▶ _Prompt_:
Locate every line in the material below that has the word "deck". Copy each of those lines.

▶ _Dataset content_:
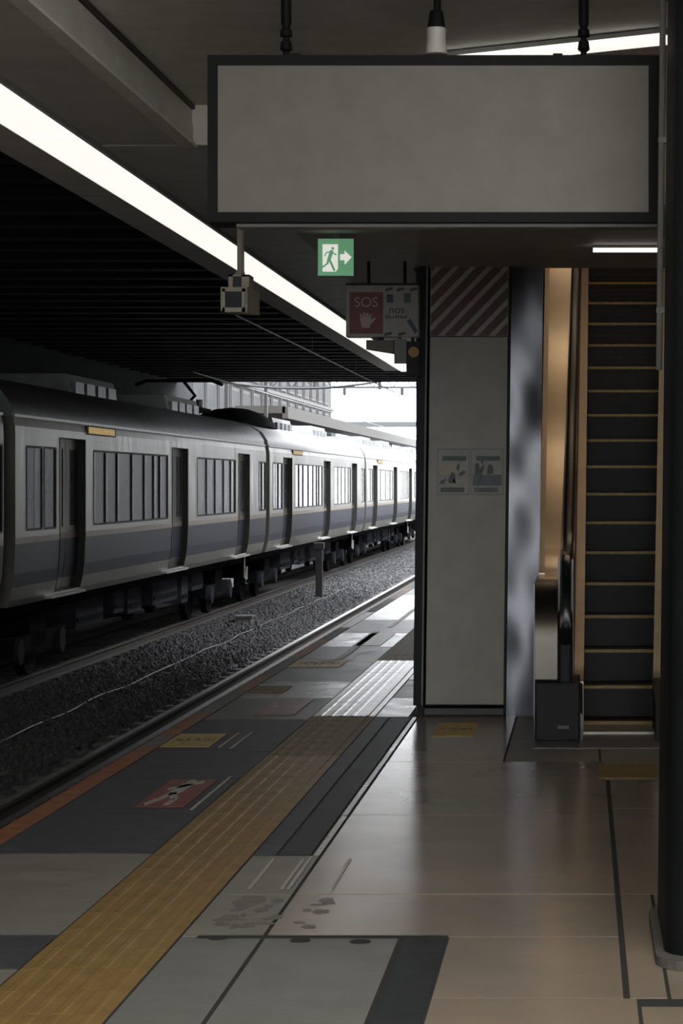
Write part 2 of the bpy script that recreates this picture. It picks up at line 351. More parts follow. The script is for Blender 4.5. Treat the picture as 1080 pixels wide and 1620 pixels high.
tag(box('ceiling.003', 'soffit', -1.6, 3.2, 11.2, 14.5, 2.9, 3.5), 'dropped grey soffit over the escalator landing', kind=structure)
tag(box('ceiling.004', 'soffit', -1.6, -1.1, 14.5, 33, 2.9, 3.4), kind=structure)
tag(box('trim_5', 'fascia', -2.91, -2.69, -4.5, 33, 3.165, 4.5), 'grey canopy fascia hanging along the platform edge', kind=structure)
for x0, x1, y0, y1 in ((-2.68, 3.2, -4.5, 14.5), (-2.68, -.6, 14.5, 33), (1.32, 3.2, 14.5, 33), (-.6, 1.32, 21.9, 33)):
    tag(box('ceiling_over_platform', 'deck', x0, x1, y0, y1, 3.52, 3.7), kind=structure)

# deck over the tracks, ribbed
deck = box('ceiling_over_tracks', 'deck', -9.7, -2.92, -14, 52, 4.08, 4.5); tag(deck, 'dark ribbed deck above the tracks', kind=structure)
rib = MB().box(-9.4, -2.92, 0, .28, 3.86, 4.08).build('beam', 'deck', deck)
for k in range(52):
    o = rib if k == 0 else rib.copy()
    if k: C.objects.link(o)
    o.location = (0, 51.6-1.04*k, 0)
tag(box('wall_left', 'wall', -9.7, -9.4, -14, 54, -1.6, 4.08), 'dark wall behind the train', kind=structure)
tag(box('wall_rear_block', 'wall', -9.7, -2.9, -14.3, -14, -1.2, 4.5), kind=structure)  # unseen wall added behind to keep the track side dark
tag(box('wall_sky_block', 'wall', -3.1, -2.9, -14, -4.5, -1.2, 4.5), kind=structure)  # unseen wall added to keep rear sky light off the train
tag(box('wall_right', 'wallgrey', 3.2, 3.4, -4.5, 33, -.3, 5), kind=structure)
tag(box('wall_right.001', 'wall_far', 3.2, 3.4, 33, 130, -.3, 8.5), kind=structure)  # unseen, added tall and dark to hold sky reflections off the near train

# ------------------------------------------------------------------ lamps
t = thing('strip_light', (-2.56, 5, 3.2), 'long bright white light strip running along the canopy edge', 'lamp')
y0 = -4.3
while y0 < 32:
    box('diffuser', 'lamp', -2.685, -2.44, y0, y0+2.49, 3.165, 3.199, t); y0 += 2.5
box('housing', 'housing', -2.43, -2.41, -4.3, 32.9, 3.172, 3.199, t)
def tube_lamp(c, L, wd, ang, label, m='lamp', drop=.05, group=None):
    t = thing('tube_lamp', c, label, 'lamp', group)
    ca, sa = math.cos(ang), math.sin(ang)
    def bar(h0, h1, a, bb): return [[(c[0]+ca*u-sa*v, c[1]+sa*u+ca*v, c[2]+h) for v, h in ((-bb, h0), (bb, h0), (bb*.8, h1), (-bb*.8, h1))] for u in (-a, a)]
    MB().loft(bar(-drop*.45, 0, L/2*.99, wd*.36)).build('housing', 'housing', t)
    MB().loft(bar(-drop, -drop*.45, L/2*.98, wd*.42)).build('diffuser', m, t)
    return t
tube_lamp((-.12, 9.58, 3.396), 1.1, .15, -.5, 'bright tube lamp on the ceiling behind the big sign')
tube_lamp((.262, 13.1, 2.9), .4, .05, 0, 'short thin tube lamp on the soffit before the escalator', 'lamp_dim', .04)
for k, y in enumerate((5.2, 3.0, 0.5, -2.5)): tube_lamp((.6, y, 3.395), 1.5, .2, 0, ('added ceiling fill lamp just before the hanging sign', 'added ceiling fill lamp straight over the viewpoint', 'added ceiling fill lamp second behind the viewpoint', 'added ceiling fill lamp last before the back wall')[k], 'lamp_fill', .14, group='added ceiling fill lamps in a row')  # unseen lamps added to brighten the sign, column and floor

# ------------------------------------------------------------------ column with hazard band
D = 14.39
col = thing('column', (-.78, D+.1, 0), 'grey clad column with red hazard stripes at its top', 'column', kind=structure)
xl, xr = -1.012, -.502
box('face_panel', 'column', xl+.004, xr-.004, D, D+.14, .075, 2.447, col, .003, LEAN)
b = MB(); b.box(xl+.004, xr-.004, D, D+.14, 2.452, 2.9, 0); b.build('hazard_board', 'column', col, lean=LEAN)
b = MB(); x0, x1, z0, z1 = xl+.008, xr-.008, 2.455, 2.897; wv, pitch = .072, .125    # slanting stripes clipped to the board
def clip(poly, ax, lim, keep_less):
    out = []
    for i in range(len(poly)):
        p, n = poly[i], poly[(i+1) % len(poly)]
        ip, inn = ((p[ax] <= lim) == keep_less or p[ax] == lim), ((n[ax] <= lim) == keep_less or n[ax] == lim)
        if ip: out.append(p)
        if ip != inn:
            u = (lim-p[ax])/(n[ax]-p[ax]); out.append((p[0]+u*(n[0]-p[0]), p[1]+u*(n[1]-p[1])))
    return out
for k in range(-6, 12):
    zb = z0-.48+k*pitch*.92-.03
    poly = [(x0, zb), (x1, zb+.52), (x1, zb+.52+wv), (x0, zb+wv)]
    for ax, lim, kl in ((1, z0, False), (1, z1, True)):
        if len(poly) >= 3: poly = clip(poly, ax, lim, kl)
    if len(poly) >= 3: MB().plate(poly, D-.002, D).build('hazard_stripe', 'hazard', col, lean=LEAN) if 'hazard' in M else None
M['hazard'] = mat('hazard_red', (.085, .04, .03), .5, var=.2, scale=15)
for k in range(-6, 12):
    zb = z0-.48+k*pitch*.92-.03
    poly = [(x0, zb), (x1, zb+.52), (x1, zb+.52+wv), (x0, zb+wv)]
    for ax, lim, kl in ((1, z0, False), (1, z1, True)):
        if len(poly) >= 3: poly = clip(poly, ax, lim, kl)
    if len(poly) >= 3: MB().plate(poly, D-.002, D).build('hazard_stripe', 'hazard', col, lean=LEAN)
box('base_board', 'steel_dark', xl-.015, xr+.004, D-.012, D+.14, 0, .055, col, .003)
box('base_rail', 'wallgrey', xl-.0, xr-.004, D-.016, D-.012, .012, .05, col)
b = MB(); b.box(xl-.075, xl-.008, D-.02, D+.14, .07, 2.9); b.build('corner_steel', 'steel_dark', col, .004, lean=LEAN)
b = MB(); b.box(xl-.05, xl-.008, D+.0, D+.14, 0, .07); b.build('corner_foot', 'steel_dark', col)
box('corner_bead', 'conduit', xl-.022, xl-.012, D-.026, D-.02, .07, 2.9, col, lean=LEAN)
box('edge_joint', 'steel_dark', xr-.002, xr+.012, D-.002, D+.14, .02, 2.9, col, lean=LEAN)
tag(box('wall_enclosure', 'wallgrey', -1.08, -.36, D+.15, 40, 0, 3.5), 'escalator enclosure behind the column', kind=structure)

def poster(x0, x1, label, kind_):
    d = D-.008; z0, z1 = fz(783, D), fz(710, D); lx = LEAN*1.57
    t = thing('poster', ((x0+x1)/2+lx, d, z0), label, 'poster')
    ex = lambda u: x0+lx+(x1-x0)*u
    ez = lambda v: z0+(z1-z0)*v
    box('sheet', 'paper', ex(0), ex(1), d, d+.006, z0, z1, t)
    B = lambda n, m, u0, u1, v0, v1: box(n, m, ex(u0), ex(u1), d-.0012, d, ez(v0), ez(v1), t)
    B('heading_bar', 'teal', .16, .9, .74, .84); B('footer_bar', 'slate' if kind_ else 'teal', .1, .84, .06, .16)
    b = MB(); pl = lambda pts: b.plate([(ex(u), ez(v)) for u, v in pts], d-.0022, d-.0012)
    if kind_ == 0:
        B('cream_field', 'cream', .05, .6, .44, .7)
        pl([(.05, .25), (.15, .32), (.3, .36), (.2, .24)]); pl([(.33, .3), (.45, .5), (.56, .46), (.55, .28), (.4, .24)]); pl([(.66, .46), (.8, .52), (.9, .5), (.74, .4)])
        pl([(.6, .58), (.66, .7), (.7, .66), (.66, .5)]); pl([(.48, .26), (.52, .4), (.6, .24)])
    else:
        B('slate_field', 'slate', .06, .96, .2, .44)
        pl([(.12, .44), (.14, .68), (.24, .7), (.28, .56), (.38, .66), (.42, .6), (.34, .44)]); pl([(.5, .44), (.52, .62), (.6, .68), (.7, .6), (.68, .46)]); pl([(.3, .7), (.35, .76), (.4, .72), (.36, .66)])
        pl([(.2, .24), (.3, .44), (.36, .42), (.24, .22)])
    b.build('figures', 'inkposter', t)
    b = MB(); e = .012
    for q in ((0, e, 0, 1), (1-e, 1, 0, 1), (e, 1-e, 0, e), (e, 1-e, 1-e, 1)): b.box(ex(q[0]), ex(q[1]), d-.0015, d, ez(q[2]), ez(q[3]))
    b.build('border', 'slate', t)
poster(fx(687, D), fx(737.5, D), 'pale poster with cream patch, left of the pair on the column', 0)
poster(fx(740, D), fx(791, D), 'darker slate poster, right of the pair on the column', 1)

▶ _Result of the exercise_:
    tag(box('ceiling_over_platform', 'deck', x0, x1, y0, y1, 3.52, 3.7), kind=structure)
# deck over the tracks, ribbed
deck = box('ceiling_over_tracks', 'deck', -9.7, -2.92, -14, 52, 4.08, 4.5); tag(deck, 'dark ribbed deck above the tracks', kind=structure)
rib = MB().box(-9.4, -2.92, 0, .28, 3.86, 4.08).build('beam', 'deck', deck)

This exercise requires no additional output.